Recurrence Metrics and Time Varying Light Cones

TL;DR

This paper constructs new metrics in General Relativity where light cones flip periodically, enabling solutions that exhibit recurrence and velocity reversions, extending previous no-go theorems to new spacetime geometries.

Contribution

It introduces novel metrics with periodic light cone flips, demonstrating recurrence in General Relativity beyond expanding universe models.

Findings

Light cones flip periodically between past and future.

Geodesics show periodic velocity reversions.

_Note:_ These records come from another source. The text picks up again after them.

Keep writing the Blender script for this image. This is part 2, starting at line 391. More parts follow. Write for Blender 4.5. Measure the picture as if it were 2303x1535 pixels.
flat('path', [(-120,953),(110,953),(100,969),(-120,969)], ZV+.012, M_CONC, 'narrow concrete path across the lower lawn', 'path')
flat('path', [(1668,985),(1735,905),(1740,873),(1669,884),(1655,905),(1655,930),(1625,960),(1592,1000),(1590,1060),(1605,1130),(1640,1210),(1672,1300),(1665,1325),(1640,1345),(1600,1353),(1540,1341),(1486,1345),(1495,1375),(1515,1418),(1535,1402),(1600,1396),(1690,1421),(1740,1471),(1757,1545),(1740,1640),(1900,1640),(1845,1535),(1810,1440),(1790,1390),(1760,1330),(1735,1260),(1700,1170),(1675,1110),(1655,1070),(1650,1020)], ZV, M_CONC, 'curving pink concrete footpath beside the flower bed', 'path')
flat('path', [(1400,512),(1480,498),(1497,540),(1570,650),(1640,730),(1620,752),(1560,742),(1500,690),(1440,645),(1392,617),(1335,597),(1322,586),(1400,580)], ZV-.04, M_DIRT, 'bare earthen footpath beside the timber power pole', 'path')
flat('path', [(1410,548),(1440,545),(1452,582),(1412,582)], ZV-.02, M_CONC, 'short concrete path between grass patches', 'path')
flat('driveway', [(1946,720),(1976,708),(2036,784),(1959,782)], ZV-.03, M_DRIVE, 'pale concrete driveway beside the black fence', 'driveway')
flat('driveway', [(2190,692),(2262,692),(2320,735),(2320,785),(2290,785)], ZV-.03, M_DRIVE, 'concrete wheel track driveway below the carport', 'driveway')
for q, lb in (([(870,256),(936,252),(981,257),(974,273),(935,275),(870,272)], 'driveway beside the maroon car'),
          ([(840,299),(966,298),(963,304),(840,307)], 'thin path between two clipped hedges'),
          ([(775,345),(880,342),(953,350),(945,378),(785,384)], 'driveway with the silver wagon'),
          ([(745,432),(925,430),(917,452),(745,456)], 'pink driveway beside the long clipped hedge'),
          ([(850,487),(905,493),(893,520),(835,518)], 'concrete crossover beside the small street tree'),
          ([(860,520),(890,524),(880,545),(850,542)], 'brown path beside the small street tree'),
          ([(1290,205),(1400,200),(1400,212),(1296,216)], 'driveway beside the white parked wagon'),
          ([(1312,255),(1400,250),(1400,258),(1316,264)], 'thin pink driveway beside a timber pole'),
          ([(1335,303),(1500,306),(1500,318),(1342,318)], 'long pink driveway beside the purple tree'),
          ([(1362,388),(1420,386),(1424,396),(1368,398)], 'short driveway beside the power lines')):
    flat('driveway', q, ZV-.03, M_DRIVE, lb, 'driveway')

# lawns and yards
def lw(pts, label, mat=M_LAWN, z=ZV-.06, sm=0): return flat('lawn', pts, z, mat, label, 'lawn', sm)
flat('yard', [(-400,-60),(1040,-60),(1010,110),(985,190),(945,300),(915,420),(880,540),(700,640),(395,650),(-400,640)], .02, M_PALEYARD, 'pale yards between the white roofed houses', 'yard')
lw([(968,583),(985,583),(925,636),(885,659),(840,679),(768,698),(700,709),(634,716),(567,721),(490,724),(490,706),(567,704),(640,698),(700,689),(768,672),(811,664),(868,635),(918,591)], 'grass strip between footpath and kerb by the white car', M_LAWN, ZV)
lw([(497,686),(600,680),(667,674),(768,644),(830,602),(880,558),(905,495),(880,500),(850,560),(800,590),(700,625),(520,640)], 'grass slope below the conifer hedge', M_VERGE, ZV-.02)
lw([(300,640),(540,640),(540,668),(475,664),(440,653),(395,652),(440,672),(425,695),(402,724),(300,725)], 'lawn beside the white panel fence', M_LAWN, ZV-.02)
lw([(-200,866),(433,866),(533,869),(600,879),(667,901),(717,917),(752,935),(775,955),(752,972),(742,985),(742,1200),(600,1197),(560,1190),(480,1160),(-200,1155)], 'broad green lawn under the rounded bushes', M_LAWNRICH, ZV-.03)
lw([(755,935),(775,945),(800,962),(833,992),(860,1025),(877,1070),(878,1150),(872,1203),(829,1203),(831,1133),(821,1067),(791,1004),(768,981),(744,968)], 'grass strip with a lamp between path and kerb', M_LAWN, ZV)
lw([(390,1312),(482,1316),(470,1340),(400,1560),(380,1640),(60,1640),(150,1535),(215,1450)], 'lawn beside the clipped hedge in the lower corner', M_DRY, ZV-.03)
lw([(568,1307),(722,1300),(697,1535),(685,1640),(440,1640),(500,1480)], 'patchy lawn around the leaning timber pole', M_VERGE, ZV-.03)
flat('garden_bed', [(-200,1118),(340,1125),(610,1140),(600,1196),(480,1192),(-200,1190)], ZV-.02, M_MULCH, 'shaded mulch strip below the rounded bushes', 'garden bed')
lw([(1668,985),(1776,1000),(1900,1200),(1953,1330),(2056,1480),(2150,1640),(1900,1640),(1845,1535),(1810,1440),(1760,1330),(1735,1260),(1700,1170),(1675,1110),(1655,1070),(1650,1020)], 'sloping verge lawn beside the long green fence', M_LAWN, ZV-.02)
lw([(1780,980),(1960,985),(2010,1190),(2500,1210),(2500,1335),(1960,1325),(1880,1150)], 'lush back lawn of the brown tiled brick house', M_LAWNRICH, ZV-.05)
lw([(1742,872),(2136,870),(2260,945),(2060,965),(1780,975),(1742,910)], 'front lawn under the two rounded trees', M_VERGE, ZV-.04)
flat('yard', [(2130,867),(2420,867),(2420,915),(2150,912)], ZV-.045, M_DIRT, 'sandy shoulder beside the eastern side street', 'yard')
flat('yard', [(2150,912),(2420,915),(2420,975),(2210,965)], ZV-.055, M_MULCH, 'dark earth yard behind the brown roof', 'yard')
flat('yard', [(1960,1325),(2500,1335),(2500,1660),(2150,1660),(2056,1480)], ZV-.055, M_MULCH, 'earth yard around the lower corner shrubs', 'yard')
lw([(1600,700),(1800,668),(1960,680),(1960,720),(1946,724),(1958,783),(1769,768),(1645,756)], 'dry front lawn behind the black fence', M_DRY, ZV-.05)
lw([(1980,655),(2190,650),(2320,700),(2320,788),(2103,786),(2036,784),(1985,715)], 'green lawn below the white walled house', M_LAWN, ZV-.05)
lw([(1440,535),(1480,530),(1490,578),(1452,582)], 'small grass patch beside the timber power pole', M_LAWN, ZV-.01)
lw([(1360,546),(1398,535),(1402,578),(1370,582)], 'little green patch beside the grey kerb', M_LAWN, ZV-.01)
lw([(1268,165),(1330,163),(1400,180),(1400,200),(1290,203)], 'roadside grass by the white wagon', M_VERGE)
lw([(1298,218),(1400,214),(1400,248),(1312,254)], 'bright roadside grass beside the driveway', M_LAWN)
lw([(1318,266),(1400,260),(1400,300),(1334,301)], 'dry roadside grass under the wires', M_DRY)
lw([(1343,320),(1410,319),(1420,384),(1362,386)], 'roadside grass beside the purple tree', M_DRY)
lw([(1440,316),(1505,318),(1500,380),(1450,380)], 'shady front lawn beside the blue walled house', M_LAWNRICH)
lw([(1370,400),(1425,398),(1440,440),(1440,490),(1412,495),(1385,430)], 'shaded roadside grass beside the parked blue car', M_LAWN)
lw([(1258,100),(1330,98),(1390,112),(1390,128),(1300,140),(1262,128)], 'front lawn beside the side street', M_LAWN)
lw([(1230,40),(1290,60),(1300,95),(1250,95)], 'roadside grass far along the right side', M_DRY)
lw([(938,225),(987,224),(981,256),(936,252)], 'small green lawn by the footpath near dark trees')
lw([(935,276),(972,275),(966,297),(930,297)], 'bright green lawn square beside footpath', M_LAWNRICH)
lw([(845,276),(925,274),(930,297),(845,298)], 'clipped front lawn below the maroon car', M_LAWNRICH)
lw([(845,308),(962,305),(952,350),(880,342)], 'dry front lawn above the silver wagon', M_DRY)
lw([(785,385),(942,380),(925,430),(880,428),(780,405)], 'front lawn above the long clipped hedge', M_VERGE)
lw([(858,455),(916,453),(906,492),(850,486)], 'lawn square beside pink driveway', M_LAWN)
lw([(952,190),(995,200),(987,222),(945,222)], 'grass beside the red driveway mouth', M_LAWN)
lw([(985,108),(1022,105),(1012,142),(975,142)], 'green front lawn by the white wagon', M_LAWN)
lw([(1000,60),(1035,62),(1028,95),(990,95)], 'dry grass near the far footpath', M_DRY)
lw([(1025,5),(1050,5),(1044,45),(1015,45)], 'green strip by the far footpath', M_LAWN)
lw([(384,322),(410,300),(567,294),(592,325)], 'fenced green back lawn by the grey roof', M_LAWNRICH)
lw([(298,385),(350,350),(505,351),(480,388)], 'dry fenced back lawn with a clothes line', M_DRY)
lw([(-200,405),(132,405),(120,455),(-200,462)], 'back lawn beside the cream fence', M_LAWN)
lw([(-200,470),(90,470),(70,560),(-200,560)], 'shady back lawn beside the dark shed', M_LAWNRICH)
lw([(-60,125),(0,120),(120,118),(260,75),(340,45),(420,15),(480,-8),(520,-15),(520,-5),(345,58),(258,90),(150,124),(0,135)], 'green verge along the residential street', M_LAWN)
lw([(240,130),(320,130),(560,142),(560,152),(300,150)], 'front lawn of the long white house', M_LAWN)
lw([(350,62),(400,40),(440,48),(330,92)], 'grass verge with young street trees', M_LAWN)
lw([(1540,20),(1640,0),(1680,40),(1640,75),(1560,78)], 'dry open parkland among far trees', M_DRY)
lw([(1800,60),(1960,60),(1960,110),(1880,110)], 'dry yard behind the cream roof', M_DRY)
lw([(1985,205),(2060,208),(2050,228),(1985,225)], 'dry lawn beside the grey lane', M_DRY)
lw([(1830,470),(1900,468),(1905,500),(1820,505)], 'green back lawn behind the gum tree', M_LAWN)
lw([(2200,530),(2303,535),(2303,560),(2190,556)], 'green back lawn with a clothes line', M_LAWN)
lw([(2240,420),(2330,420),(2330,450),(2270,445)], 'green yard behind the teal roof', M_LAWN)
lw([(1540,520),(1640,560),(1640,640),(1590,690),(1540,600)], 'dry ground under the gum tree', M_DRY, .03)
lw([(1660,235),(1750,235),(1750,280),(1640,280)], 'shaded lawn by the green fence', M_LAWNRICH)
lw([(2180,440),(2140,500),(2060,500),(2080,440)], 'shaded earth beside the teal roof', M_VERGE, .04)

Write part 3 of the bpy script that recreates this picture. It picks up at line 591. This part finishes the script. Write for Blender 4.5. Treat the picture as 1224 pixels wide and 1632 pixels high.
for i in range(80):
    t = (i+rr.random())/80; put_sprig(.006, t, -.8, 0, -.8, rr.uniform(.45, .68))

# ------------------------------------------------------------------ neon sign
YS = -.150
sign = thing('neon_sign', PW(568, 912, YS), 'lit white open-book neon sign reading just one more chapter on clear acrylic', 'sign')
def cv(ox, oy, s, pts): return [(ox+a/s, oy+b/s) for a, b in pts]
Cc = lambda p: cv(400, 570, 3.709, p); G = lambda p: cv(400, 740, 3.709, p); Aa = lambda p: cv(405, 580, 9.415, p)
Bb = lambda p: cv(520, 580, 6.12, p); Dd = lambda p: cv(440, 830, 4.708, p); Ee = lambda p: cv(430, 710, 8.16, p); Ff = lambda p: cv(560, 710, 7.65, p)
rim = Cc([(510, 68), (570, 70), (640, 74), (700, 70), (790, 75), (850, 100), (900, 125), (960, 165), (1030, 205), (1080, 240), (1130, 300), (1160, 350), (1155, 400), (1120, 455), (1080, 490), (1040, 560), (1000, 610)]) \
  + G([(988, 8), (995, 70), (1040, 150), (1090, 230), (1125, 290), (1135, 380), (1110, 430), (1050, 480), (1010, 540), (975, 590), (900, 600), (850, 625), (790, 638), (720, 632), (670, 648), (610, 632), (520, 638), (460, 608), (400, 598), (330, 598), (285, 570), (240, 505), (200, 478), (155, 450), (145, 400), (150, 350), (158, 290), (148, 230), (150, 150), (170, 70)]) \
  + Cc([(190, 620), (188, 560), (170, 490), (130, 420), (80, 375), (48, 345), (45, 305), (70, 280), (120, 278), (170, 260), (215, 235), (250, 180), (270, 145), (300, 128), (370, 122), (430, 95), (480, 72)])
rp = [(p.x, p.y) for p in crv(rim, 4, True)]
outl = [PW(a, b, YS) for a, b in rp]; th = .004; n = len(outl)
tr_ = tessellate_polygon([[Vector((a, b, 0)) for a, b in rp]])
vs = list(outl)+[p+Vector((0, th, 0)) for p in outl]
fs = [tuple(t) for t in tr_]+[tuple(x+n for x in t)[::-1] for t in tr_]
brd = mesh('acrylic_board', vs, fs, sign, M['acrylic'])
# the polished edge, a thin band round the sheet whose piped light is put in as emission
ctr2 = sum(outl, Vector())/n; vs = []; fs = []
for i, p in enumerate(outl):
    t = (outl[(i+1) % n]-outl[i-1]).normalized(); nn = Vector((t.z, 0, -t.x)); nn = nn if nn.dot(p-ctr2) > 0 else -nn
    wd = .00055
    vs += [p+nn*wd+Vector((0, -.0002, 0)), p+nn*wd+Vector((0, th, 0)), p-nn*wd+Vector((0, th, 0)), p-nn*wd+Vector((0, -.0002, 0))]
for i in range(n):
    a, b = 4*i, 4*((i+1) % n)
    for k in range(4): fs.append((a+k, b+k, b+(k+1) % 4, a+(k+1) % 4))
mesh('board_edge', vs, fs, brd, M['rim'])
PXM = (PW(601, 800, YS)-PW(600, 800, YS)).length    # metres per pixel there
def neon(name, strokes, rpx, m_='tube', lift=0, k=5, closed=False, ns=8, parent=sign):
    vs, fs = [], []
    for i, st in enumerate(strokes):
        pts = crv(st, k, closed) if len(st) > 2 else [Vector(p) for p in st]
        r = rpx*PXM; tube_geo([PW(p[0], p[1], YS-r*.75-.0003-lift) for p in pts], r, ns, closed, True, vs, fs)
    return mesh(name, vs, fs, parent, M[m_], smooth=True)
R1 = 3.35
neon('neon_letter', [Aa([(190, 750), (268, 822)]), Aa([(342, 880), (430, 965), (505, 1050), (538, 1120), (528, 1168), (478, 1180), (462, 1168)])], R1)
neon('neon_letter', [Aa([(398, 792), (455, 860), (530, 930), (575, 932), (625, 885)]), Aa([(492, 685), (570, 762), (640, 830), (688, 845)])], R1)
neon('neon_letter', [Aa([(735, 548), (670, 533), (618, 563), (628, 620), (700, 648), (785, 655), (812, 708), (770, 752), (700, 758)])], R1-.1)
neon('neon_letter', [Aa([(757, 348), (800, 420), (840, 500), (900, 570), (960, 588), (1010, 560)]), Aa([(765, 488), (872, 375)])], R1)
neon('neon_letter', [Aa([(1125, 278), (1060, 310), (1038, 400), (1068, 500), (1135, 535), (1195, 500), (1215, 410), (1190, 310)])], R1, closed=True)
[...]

Matter tensors exhibit unusual periodic variations.

Abstract

It is shown by explicit construction of new metrics, that General Relativity can solve the exact Poinc$\acute{a}$re recurrence problem. In these solutions, the light cone, flips periodically between past and future, due to a periodically alternating arrow of the proper time. The geodesics in these universes show periodic Loschmidt's velocity reversion $v \to -v$, at critical points, which leads to recurrence. However, the matter tensors of some of these solutions exhibit unusual properties - such as, periodic variations in density and pressure. While this is to be expected in periodic models, the physical basis for such a variation is not clear. Present paper therefore can be regarded as an extension of Tipler's "no go theorem for recurrence in an expanding universe", to other space-time geometries.